[Scripts that build scenes]
★ ★ ★ ★ ★

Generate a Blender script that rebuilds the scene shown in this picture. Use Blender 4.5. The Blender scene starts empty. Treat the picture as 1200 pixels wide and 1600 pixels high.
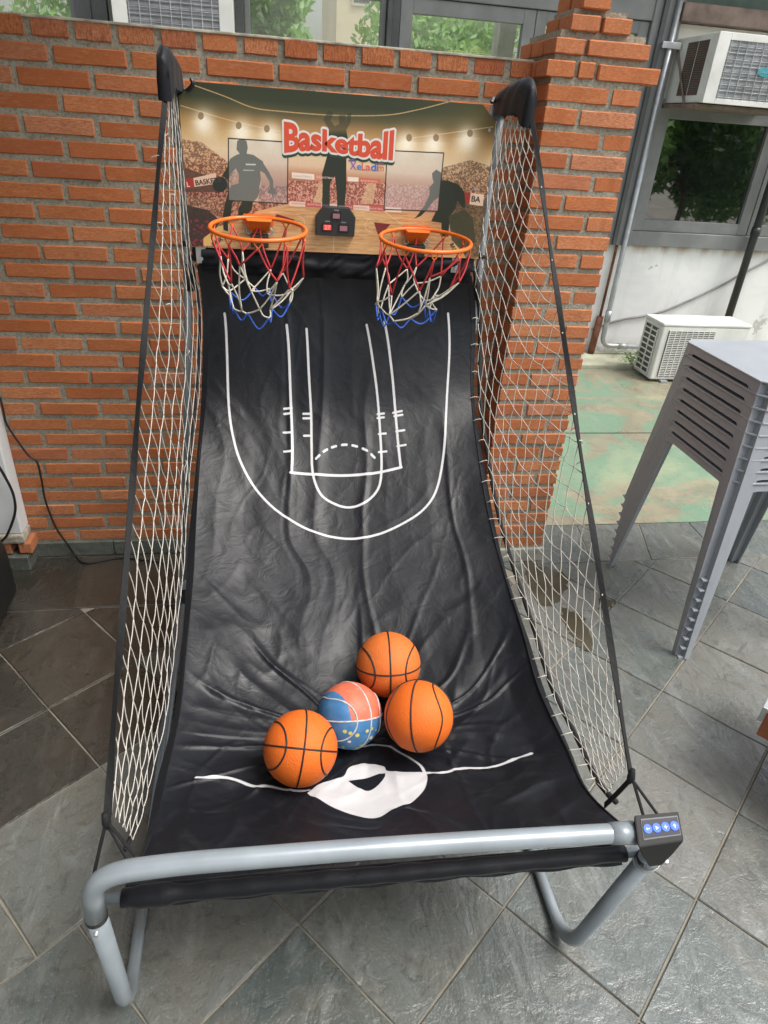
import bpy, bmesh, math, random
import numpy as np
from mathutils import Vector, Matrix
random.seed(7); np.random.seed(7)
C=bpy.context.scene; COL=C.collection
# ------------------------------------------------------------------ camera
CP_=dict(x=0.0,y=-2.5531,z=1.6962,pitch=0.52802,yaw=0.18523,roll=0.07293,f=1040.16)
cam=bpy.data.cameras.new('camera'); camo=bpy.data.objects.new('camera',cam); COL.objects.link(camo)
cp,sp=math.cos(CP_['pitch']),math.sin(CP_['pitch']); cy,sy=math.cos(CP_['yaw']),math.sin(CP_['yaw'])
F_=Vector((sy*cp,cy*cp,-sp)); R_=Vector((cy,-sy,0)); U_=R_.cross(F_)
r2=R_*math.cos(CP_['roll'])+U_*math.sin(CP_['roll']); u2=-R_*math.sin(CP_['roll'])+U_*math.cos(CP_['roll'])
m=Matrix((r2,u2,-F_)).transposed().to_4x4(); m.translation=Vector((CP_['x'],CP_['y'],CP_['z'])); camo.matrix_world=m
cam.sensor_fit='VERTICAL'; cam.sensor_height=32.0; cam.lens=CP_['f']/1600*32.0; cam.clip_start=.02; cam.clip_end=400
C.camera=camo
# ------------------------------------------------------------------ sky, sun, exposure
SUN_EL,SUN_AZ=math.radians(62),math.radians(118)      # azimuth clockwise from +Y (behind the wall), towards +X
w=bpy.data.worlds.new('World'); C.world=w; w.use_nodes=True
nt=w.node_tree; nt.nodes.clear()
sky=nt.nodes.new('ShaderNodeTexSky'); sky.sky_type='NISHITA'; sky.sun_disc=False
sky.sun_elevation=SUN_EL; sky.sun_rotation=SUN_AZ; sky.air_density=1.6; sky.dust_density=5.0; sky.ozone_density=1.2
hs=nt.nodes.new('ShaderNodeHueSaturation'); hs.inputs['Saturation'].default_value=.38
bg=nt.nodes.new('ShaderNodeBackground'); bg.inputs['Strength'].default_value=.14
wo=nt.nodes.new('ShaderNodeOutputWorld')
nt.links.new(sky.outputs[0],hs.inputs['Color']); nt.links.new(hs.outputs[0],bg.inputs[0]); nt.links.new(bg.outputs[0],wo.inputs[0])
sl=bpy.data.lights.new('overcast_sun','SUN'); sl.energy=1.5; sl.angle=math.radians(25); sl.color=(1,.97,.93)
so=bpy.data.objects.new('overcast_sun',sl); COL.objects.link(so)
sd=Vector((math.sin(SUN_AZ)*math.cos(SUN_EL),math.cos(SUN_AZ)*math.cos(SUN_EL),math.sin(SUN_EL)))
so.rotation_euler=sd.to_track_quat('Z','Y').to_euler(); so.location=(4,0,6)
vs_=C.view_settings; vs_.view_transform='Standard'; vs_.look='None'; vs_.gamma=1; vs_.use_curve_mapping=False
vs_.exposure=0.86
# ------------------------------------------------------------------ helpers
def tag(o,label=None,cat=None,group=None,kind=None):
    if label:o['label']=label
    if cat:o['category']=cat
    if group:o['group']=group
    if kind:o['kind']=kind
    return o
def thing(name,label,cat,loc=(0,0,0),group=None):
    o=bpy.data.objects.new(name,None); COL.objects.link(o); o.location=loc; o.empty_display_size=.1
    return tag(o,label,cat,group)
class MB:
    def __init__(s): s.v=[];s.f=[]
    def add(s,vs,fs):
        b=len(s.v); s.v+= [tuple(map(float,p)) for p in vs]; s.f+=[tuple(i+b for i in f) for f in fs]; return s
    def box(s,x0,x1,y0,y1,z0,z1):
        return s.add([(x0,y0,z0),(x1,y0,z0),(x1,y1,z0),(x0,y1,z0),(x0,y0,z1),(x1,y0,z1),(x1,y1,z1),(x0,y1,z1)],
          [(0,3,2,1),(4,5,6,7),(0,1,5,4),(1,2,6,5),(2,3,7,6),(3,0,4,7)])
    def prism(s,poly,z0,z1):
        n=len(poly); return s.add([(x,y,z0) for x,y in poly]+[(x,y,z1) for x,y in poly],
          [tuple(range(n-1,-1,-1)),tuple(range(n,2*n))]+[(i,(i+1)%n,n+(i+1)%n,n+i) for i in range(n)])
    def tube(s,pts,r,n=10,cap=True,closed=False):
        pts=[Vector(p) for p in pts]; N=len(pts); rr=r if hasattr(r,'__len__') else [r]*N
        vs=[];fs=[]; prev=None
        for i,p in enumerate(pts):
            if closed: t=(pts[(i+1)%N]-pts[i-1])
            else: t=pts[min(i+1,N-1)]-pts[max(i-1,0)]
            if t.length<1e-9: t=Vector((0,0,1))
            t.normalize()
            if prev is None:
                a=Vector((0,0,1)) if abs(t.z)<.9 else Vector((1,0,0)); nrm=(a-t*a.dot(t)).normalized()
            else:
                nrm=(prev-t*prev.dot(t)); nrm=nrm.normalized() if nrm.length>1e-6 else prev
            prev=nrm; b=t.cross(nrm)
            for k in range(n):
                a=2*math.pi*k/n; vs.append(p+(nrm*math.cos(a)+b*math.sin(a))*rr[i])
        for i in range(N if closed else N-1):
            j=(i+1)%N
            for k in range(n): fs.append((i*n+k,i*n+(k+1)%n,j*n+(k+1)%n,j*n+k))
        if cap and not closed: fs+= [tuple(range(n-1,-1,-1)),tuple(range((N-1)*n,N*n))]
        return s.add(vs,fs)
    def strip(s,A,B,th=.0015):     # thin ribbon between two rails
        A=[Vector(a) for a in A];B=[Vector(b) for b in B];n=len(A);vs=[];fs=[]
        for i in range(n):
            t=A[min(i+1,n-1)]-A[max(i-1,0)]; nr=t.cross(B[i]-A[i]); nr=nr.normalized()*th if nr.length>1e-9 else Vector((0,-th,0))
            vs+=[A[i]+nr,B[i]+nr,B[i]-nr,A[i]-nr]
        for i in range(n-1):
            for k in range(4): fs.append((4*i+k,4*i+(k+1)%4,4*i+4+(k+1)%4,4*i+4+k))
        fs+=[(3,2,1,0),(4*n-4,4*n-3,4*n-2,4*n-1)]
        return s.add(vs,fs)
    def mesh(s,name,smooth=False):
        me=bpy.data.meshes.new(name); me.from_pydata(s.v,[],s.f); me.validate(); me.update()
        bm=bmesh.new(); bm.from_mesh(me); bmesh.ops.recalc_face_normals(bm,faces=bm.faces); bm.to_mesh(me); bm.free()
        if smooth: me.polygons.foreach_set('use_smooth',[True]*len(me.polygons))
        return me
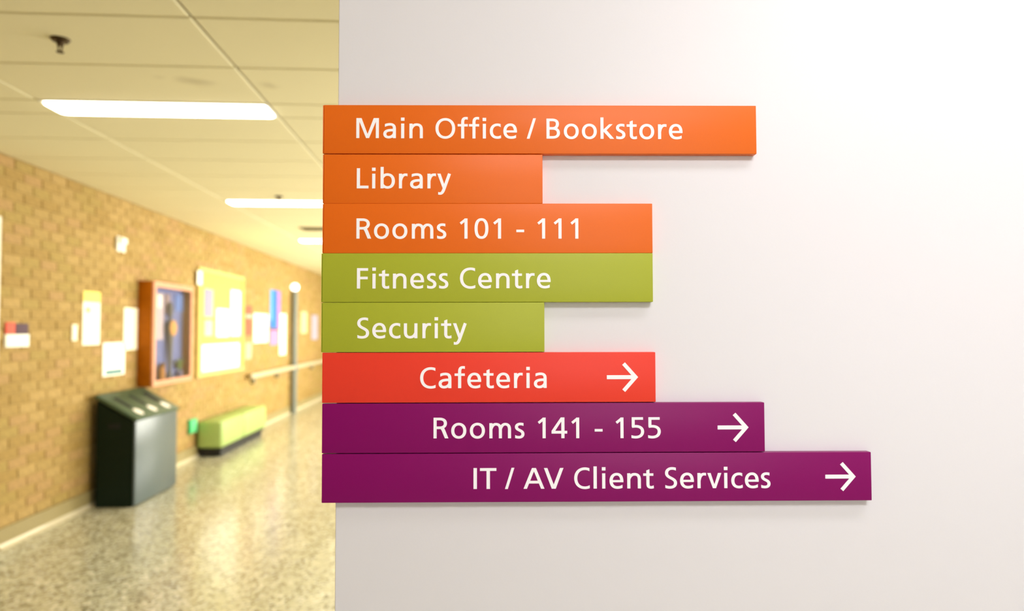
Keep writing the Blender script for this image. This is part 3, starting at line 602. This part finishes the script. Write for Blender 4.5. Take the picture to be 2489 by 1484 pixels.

★ ★ ★ ★ ★

§ **What is required**: Verbatim reproduction of every record is required; images are left out.

§ **Final result**:
Generate a Blender script that rebuilds the scene shown in this picture. Use Blender 4.5. The Blender scene starts empty. Treat the picture as 1200 pixels wide and 1600 pixels high.
import bpy, bmesh, math, random
import numpy as np
from mathutils import Vector, Matrix
random.seed(7); np.random.seed(7)
C=bpy.context.scene; COL=C.collection
# ------------------------------------------------------------------ camera
CP_=dict(x=0.0,y=-2.5531,z=1.6962,pitch=0.52802,yaw=0.18523,roll=0.07293,f=1040.16)
cam=bpy.data.cameras.new('camera'); camo=bpy.data.objects.new('camera',cam); COL.objects.link(camo)
cp,sp=math.cos(CP_['pitch']),math.sin(CP_['pitch']); cy,sy=math.cos(CP_['yaw']),math.sin(CP_['yaw'])
F_=Vector((sy*cp,cy*cp,-sp)); R_=Vector((cy,-sy,0)); U_=R_.cross(F_)
r2=R_*math.cos(CP_['roll'])+U_*math.sin(CP_['roll']); u2=-R_*math.sin(CP_['roll'])+U_*math.cos(CP_['roll'])
m=Matrix((r2,u2,-F_)).transposed().to_4x4(); m.translation=Vector((CP_['x'],CP_['y'],CP_['z'])); camo.matrix_world=m
cam.sensor_fit='VERTICAL'; cam.sensor_height=32.0; cam.lens=CP_['f']/1600*32.0; cam.clip_start=.02; cam.clip_end=400
C.camera=camo
# ------------------------------------------------------------------ sky, sun, exposure
SUN_EL,SUN_AZ=math.radians(62),math.radians(118)      # azimuth clockwise from +Y (behind the wall), towards +X
w=bpy.data.worlds.new('World'); C.world=w; w.use_nodes=True
nt=w.node_tree; nt.nodes.clear()
sky=nt.nodes.new('ShaderNodeTexSky'); sky.sky_type='NISHITA'; sky.sun_disc=False
sky.sun_elevation=SUN_EL; sky.sun_rotation=SUN_AZ; sky.air_density=1.6; sky.dust_density=5.0; sky.ozone_density=1.2
hs=nt.nodes.new('ShaderNodeHueSaturation'); hs.inputs['Saturation'].default_value=.38
bg=nt.nodes.new('ShaderNodeBackground'); bg.inputs['Strength'].default_value=.14
wo=nt.nodes.new('ShaderNodeOutputWorld')
nt.links.new(sky.outputs[0],hs.inputs['Color']); nt.links.new(hs.outputs[0],bg.inputs[0]); nt.links.new(bg.outputs[0],wo.inputs[0])
sl=bpy.data.lights.new('overcast_sun','SUN'); sl.energy=1.5; sl.angle=math.radians(25); sl.color=(1,.97,.93)
so=bpy.data.objects.new('overcast_sun',sl); COL.objects.link(so)
sd=Vector((math.sin(SUN_AZ)*math.cos(SUN_EL),math.cos(SUN_AZ)*math.cos(SUN_EL),math.sin(SUN_EL)))
so.rotation_euler=sd.to_track_quat('Z','Y').to_euler(); so.location=(4,0,6)
vs_=C.view_settings; vs_.view_transform='Standard'; vs_.look='None'; vs_.gamma=1; vs_.use_curve_mapping=False
vs_.exposure=0.86
# ------------------------------------------------------------------ helpers
def tag(o,label=None,cat=None,group=None,kind=None):
    if label:o['label']=label
    if cat:o['category']=cat
    if group:o['group']=group
    if kind:o['kind']=kind
    return o
def thing(name,label,cat,loc=(0,0,0),group=None):
    o=bpy.data.objects.new(name,None); COL.objects.link(o); o.location=loc; o.empty_display_size=.1
    return tag(o,label,cat,group)
class MB:
    def __init__(s): s.v=[];s.f=[]
    def add(s,vs,fs):
        b=len(s.v); s.v+= [tuple(map(float,p)) for p in vs]; s.f+=[tuple(i+b for i in f) for f in fs]; return s
    def box(s,x0,x1,y0,y1,z0,z1):
        return s.add([(x0,y0,z0),(x1,y0,z0),(x1,y1,z0),(x0,y1,z0),(x0,y0,z1),(x1,y0,z1),(x1,y1,z1),(x0,y1,z1)],
          [(0,3,2,1),(4,5,6,7),(0,1,5,4),(1,2,6,5),(2,3,7,6),(3,0,4,7)])
    def prism(s,poly,z0,z1):
        n=len(poly); return s.add([(x,y,z0) for x,y in poly]+[(x,y,z1) for x,y in poly],
          [tuple(range(n-1,-1,-1)),tuple(range(n,2*n))]+[(i,(i+1)%n,n+(i+1)%n,n+i) for i in range(n)])
    def tube(s,pts,r,n=10,cap=True,closed=False):
        pts=[Vector(p) for p in pts]; N=len(pts); rr=r if hasattr(r,'__len__') else [r]*N
        vs=[];fs=[]; prev=None
        for i,p in enumerate(pts):
            if closed: t=(pts[(i+1)%N]-pts[i-1])
            else: t=pts[min(i+1,N-1)]-pts[max(i-1,0)]
            if t.length<1e-9: t=Vector((0,0,1))
            t.normalize()
            if prev is None:
                a=Vector((0,0,1)) if abs(t.z)<.9 else Vector((1,0,0)); nrm=(a-t*a.dot(t)).normalized()
            else:
                nrm=(prev-t*prev.dot(t)); nrm=nrm.normalized() if nrm.length>1e-6 else prev
            prev=nrm; b=t.cross(nrm)
            for k in range(n):
                a=2*math.pi*k/n; vs.append(p+(nrm*math.cos(a)+b*math.sin(a))*rr[i])
        for i in range(N if closed else N-1):
            j=(i+1)%N
            for k in range(n): fs.append((i*n+k,i*n+(k+1)%n,j*n+(k+1)%n,j*n+k))
        if cap and not closed: fs+= [tuple(range(n-1,-1,-1)),tuple(range((N-1)*n,N*n))]
        return s.add(vs,fs)
    def strip(s,A,B,th=.0015):     # thin ribbon between two rails
        A=[Vector(a) for a in A];B=[Vector(b) for b in B];n=len(A);vs=[];fs=[]
        for i in range(n):
            t=A[min(i+1,n-1)]-A[max(i-1,0)]; nr=t.cross(B[i]-A[i]); nr=nr.normalized()*th if nr.length>1e-9 else Vector((0,-th,0))
            vs+=[A[i]+nr,B[i]+nr,B[i]-nr,A[i]-nr]
        for i in range(n-1):
            for k in range(4): fs.append((4*i+k,4*i+(k+1)%4,4*i+4+(k+1)%4,4*i+4+k))
        fs+=[(3,2,1,0),(4*n-4,4*n-3,4*n-2,4*n-1)]
        return s.add(vs,fs)
    def mesh(s,name,smooth=False):
        me=bpy.data.meshes.new(name); me.from_pydata(s.v,[],s.f); me.validate(); me.update()
        bm=bmesh.new(); bm.from_mesh(me); bmesh.ops.recalc_face_normals(bm,faces=bm.faces); bm.to_mesh(me); bm.free()
        if smooth: me.polygons.foreach_set('use_smooth',[True]*len(me.polygons))
        return me
Keep writing the Blender script for this image. This is part 3, starting at line 602. This part finishes the script. Write for Blender 4.5. Take the picture to be 2489 by 1484 pixels.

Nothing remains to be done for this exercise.